Victory of the Daleks

I'd list everything I hated about this episode but I would basically be quoting the script, word for word.

The concept we saw in the trailer—Daleks apparently helping the Allies in WWII—felt fresh and interesting, and there were so many ways it could have been explored meaningfully. That would have been quite a treat considering almost every Dalek story in the new series has been thoroughly embarrassing (the exception is "Dalek"). I'm not sure, but I think this might be the worst Dalek story ever.

Seriously, almost every minute is a fresh letdown. Dismal storyline, dismal dialogue, unconvincing emotion, ghastly Churchill impression (at least I hope so). The whole episode is centered around an unintentionally hilarious Dalek redesign; they're painted in candy colors now and they have a vocal filter they stole from the Strokes. There's even a totally gratuitous Star Wars ripoff sequence, complete with "I can't shake him" moment and "shields down on the Death Star for one pilot to get through" moment, which is even worse when you find out it's happened because a Dalek android has, in about 40 seconds' time, retrofitted WWII fighter planes to fly through space.

There are exactly two bits I kind of liked. One is the moment when Amy teaches the Doctor that humanity is better defined by love than by pain, supported by admittedly excellent acting by the Dalek android (the only decent performance in the whole episode, unfortunately including Matt Smith and Karen Gillan).
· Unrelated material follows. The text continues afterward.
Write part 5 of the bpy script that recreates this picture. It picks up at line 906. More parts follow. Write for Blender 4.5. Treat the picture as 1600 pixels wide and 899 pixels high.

The other, though I saw it coming, is when the Doctor eats the cookie he's been pretending is a TARDIS self-destruct device.

No one on the new show has any idea how to write a worthwhile Dalek story. It was inevitable that they'd come back, and now I hate them just as much as the Doctor does. If the price of scripts as good as "The Ark in Space" is more monsters made from green bubble wrap, I'll pay it. Anything's better than seeing these Fiestaware salt shakers at the end of every season, but it seems we'll never be rid of the bastards. KBO, indeed.